### Extracted records
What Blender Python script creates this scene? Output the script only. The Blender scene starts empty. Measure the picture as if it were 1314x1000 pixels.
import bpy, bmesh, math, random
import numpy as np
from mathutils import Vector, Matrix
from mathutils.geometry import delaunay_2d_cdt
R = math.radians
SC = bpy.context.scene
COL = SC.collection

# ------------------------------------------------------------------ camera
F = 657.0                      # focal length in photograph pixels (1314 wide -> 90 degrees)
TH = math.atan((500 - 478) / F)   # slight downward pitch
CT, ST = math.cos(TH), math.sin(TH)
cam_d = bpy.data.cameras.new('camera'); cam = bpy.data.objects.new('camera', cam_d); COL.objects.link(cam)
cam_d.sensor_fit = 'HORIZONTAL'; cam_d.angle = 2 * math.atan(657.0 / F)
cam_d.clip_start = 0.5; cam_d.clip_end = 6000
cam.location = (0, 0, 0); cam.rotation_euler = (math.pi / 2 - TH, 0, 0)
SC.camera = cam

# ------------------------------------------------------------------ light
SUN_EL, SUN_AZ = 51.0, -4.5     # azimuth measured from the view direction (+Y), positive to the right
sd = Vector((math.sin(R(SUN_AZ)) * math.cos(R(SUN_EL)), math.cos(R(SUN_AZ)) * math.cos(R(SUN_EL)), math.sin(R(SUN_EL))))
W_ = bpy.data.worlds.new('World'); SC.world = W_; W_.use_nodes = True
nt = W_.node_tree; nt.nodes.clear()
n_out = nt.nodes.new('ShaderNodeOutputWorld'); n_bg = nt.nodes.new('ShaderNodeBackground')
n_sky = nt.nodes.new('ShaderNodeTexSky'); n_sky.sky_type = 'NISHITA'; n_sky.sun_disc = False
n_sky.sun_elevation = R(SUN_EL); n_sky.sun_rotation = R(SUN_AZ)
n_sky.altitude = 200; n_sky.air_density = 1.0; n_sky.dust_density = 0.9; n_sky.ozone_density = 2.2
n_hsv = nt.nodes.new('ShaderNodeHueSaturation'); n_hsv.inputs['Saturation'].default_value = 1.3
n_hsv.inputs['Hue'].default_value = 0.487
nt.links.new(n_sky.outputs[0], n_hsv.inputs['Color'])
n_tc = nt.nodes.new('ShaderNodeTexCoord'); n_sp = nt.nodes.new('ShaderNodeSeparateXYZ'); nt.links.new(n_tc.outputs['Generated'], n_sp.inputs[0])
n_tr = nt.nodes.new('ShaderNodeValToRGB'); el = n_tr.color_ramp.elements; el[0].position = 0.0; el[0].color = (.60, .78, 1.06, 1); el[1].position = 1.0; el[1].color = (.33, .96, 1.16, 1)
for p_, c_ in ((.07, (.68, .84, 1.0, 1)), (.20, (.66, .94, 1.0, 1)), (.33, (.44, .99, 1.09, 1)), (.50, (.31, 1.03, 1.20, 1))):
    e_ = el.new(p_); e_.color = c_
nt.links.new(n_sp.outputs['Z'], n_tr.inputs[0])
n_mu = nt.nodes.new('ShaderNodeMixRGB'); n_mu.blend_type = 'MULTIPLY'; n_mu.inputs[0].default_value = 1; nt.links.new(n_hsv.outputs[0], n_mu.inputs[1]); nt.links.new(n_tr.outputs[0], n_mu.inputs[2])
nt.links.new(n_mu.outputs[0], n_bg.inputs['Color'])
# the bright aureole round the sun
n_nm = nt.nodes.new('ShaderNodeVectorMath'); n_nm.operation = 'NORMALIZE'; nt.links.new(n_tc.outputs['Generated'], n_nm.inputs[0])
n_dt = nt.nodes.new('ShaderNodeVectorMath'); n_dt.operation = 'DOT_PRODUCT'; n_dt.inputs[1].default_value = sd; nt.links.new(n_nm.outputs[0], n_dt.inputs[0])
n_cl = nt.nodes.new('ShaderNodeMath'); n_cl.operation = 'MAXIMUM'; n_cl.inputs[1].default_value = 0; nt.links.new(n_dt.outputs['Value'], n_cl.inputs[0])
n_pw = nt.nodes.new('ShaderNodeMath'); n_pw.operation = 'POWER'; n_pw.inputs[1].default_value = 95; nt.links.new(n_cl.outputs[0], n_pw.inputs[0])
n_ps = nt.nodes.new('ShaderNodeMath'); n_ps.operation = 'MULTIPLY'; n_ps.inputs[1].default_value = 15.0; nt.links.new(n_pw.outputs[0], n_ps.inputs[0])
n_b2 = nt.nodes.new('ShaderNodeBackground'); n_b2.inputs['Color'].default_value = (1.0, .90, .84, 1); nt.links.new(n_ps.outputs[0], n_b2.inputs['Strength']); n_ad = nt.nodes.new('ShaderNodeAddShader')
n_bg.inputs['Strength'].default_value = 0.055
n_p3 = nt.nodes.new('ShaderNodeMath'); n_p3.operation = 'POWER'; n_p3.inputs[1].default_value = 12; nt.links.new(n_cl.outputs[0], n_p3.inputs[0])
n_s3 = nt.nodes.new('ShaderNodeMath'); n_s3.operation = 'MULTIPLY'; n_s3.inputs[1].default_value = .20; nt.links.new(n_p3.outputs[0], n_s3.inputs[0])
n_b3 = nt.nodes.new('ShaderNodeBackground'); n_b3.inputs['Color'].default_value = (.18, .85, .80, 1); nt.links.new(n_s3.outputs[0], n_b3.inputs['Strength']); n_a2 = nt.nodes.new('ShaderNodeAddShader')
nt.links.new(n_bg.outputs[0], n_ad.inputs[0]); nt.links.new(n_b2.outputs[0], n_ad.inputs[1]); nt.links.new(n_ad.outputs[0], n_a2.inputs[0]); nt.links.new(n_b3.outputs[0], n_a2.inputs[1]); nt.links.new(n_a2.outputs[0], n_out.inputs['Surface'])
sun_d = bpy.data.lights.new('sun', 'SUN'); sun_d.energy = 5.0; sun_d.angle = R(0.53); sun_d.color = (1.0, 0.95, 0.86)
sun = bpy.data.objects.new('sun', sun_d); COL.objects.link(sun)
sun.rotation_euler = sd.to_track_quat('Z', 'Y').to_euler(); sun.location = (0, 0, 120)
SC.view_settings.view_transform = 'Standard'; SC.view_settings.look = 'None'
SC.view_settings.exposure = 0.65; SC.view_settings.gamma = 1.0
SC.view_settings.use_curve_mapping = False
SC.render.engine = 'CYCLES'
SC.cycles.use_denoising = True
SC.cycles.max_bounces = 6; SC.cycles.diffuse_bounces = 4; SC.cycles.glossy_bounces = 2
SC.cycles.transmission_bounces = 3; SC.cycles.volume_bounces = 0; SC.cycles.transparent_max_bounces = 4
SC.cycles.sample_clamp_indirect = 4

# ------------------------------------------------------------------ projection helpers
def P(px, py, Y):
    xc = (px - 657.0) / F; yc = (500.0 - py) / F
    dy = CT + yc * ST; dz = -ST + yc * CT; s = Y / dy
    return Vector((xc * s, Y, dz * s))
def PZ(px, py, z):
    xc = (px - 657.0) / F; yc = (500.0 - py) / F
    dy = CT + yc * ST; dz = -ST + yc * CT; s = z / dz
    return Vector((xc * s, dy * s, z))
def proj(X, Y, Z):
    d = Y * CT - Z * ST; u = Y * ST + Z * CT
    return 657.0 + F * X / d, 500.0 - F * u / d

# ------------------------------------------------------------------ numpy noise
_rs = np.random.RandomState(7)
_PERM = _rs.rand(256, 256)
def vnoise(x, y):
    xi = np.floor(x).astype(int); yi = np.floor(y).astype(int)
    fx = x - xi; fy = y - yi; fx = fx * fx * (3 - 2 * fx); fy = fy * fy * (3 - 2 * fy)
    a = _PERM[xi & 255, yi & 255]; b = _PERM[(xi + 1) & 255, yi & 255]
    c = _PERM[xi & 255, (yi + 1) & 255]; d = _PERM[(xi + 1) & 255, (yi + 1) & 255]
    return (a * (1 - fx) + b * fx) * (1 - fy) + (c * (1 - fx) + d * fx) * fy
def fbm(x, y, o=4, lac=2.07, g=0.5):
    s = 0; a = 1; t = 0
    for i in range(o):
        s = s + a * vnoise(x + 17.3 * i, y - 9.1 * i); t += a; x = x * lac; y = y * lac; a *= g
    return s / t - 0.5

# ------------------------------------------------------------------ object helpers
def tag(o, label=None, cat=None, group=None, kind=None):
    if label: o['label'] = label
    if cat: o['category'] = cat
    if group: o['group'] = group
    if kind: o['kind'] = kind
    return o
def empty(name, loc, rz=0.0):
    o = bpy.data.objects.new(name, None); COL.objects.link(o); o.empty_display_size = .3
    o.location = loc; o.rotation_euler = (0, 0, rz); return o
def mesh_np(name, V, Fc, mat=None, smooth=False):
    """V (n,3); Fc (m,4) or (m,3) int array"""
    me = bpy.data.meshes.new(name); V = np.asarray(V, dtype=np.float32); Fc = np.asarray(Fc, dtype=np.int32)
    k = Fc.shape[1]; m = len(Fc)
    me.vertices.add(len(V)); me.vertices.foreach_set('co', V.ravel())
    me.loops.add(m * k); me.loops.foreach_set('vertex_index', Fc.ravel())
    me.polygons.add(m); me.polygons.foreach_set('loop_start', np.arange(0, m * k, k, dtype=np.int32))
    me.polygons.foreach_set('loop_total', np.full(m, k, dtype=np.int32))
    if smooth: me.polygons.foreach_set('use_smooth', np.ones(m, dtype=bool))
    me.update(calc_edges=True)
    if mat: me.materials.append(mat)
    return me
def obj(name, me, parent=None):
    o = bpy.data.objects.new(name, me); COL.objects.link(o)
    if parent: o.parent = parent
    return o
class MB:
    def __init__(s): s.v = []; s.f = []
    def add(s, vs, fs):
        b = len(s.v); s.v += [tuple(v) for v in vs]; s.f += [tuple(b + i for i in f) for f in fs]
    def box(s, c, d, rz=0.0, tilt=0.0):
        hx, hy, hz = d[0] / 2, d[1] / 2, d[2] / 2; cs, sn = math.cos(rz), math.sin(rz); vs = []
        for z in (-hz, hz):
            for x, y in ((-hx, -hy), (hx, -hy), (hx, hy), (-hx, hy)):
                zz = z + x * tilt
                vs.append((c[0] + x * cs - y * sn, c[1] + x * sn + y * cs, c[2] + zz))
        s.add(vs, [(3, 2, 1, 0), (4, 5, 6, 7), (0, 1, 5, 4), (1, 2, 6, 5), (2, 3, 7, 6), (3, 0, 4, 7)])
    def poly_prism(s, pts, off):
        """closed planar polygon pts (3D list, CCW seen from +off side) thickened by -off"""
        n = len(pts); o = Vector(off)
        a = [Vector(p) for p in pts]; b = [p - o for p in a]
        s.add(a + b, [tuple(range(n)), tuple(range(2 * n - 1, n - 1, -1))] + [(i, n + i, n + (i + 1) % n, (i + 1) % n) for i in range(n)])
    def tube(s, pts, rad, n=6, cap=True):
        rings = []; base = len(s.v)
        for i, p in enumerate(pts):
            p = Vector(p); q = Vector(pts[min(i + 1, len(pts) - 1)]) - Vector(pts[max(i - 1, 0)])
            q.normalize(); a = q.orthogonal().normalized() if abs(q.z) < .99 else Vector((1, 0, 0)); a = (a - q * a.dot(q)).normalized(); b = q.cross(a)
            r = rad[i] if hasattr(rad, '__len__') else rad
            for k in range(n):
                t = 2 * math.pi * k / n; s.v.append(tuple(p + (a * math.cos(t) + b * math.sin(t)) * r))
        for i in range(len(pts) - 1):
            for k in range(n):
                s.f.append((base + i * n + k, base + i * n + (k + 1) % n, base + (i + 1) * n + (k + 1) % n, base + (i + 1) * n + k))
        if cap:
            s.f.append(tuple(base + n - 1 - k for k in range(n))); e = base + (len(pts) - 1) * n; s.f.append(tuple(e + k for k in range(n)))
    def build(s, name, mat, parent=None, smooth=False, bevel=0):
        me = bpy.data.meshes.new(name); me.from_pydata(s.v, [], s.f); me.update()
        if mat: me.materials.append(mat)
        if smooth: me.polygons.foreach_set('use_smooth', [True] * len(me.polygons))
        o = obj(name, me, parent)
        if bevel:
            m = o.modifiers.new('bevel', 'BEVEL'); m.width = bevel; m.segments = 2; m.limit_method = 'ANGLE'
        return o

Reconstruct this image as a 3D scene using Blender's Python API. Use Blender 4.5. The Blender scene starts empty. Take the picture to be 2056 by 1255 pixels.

### Goal
Exactly as they appear, retype the lines from the start of the records through the line containing "COL = SC.collection".

### Right answer
What Blender Python script creates this scene? Output the script only. The Blender scene starts empty. Measure the picture as if it were 1314x1000 pixels.
import bpy, bmesh, math, random
import numpy as np
from mathutils import Vector, Matrix
from mathutils.geometry import delaunay_2d_cdt
R = math.radians
SC = bpy.context.scene
COL = SC.collection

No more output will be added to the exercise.